For Key, who was born in Southfield and raised in Detroit, it’s the culmination of the 50-year-old’s long journey as a performer, which has included six seasons of Fox’s one-time “SNL” rival “MADtv” and five seasons of Comedy Central’s “Key & Peele” (with his “MADtv” co-star, Jordan Peele) and which began in the city as a member of the now-defunct Second City Detroit troupe and a founder of Hamtramck’s Planet Ant theater. 

Planet Ant executive director Darren Shelton has known Key from an early age and has watched in awe as his career has progressed, step by step, over the last two decades. 

“It’s always been really cool to see,” says Shelton, 31, whose parents owned the coffee shop that eventually became Planet Ant. “It’s like, Keegan’s playing a reporter in (the 2004 Bernie Mac comedy) ‘Mr. 3000,’ and then it’s like, Keegan’s on ‘MADtv’ now! And then, ‘Key & Peele’ is a thing that exists! It’s always crazy to see someone you know hit these marks, and every time he checks another box it’s surreal.”

In addition to being an extremely personable and attentive individual, Shelton says Key has always been an inspiration as a performer, exacting enough that he insisted on having a live chicken as part of his first Planet Ant production, “Praying Mantis,” in 1996. And when he wanted the programs for the show to have burnt edges, Key and his castmates took matches and lit the edges of every one of the booklets the night prior to opening. 

“I remember specifically one time, he was a character in an improv scene who was drinking a hot coffee mug. And you could see that it was hot on his lips. You could see he was blowing the steam off of it. At one point he stopped in mid-sentence to interrupt himself by taking a sip of his coffee,” says Shelton. “That’s improv basics done at the highest, most professional level. That hot coffee became a character in the scene, and he never says a word, he never mentions it. But he’s holding it up close to his mouth, and the way he holds his coffee cup, it demonstrates the body language of the character. He creates so much about this character just by this choice to hold this coffee cup and stand there drinking it.” 

Key’s performer chops were honed in college; he earned a bachelor’s degree in theater at University of Detroit, and later a master’s degree of fine arts at Penn State University. 

“He is an actor, and that’s what makes everything he does really solid,” says Margaret Edwartowski, a mainstay in Detroit’s improv comedy community, who is a co-founder of the Planet Ant Improv Colony and a former Second City castmate of Key’s. 

“He has this great training on top of being crazy talented, and on top of being really likable,” she says. “He’s the guy that if you had a scene, you wanted to give it to, to make sure it got into the show. Because you would hand him his script and he would completely understand everything you were trying to accomplish, and put 110% in all the time. Sometimes 160%, which is more than you even wanted, but he doesn’t phone it in, ever. He just has this very contagious energy and a very likable vibe. He’s just magnetic.” 

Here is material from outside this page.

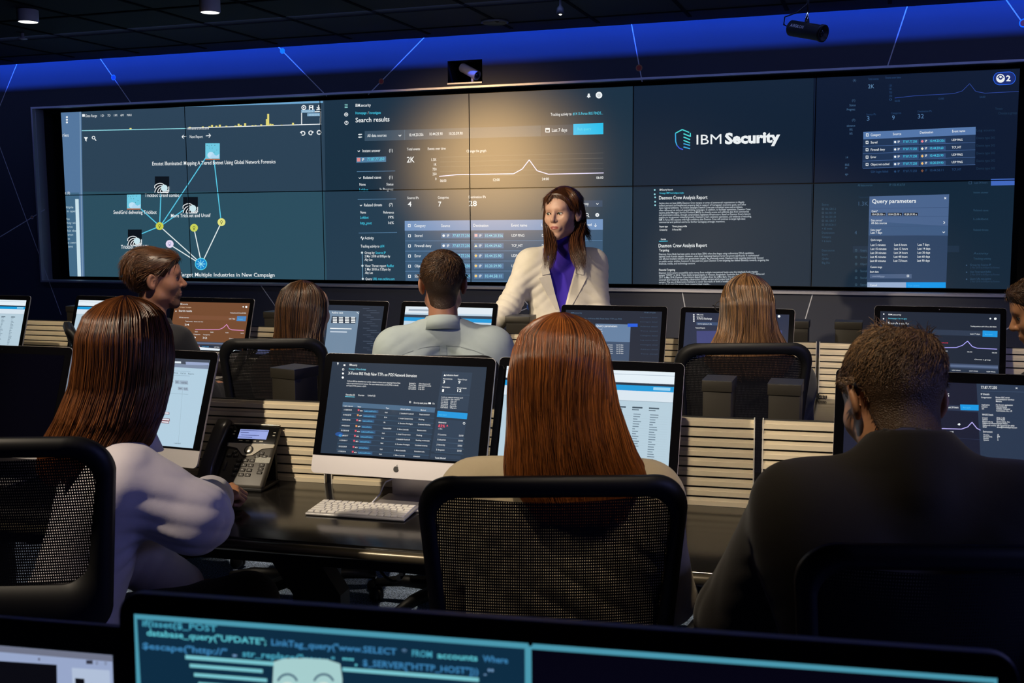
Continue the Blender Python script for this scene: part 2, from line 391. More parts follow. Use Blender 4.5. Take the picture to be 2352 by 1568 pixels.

Key, who performed as Horatio in an off-Broadway production of “Hamlet” in 2017, in recent years has starred in the Netflix comedy series “Friends from College,” the Rudy Ray Moore biopic “Dolemite is My Name” and the holiday-themed “Jingle Jangle: A Christmas Journey.” In December’s “The Prom,” he shared scenes — and a kiss — with Meryl Streep. Also in 2020, he hosted a game show on CBS entitled “Game On!” 

He has also lent his voice to a number of animated projects, including “Storks,” “Archer,” “Bob’s Burgers,” “Hotel Transylvania 3,” “American Dad,” “Toy Story 4” and Disney’s remake of “The Lion King.” He has a voice role in this summer’s upcoming “Hotel Transylvania 4.”

Additionally in the voice field, Key recently hosted a podcast which was directed by his wife, Elle Key, titled “The History of Sketch Comedy.” In the series, he explores the roots of sketch comedy as well as his role in it, including the sizable impact “Saturday Night Live” had on his own life: in 1983 when he heard his stoic father roar with laughter watching Eddie Murphy impersonate Stevie Wonder while Wonder was at his side, he calls the moment “the beginning of my sketch-comedy path.”

On Saturday, that path comes full circle.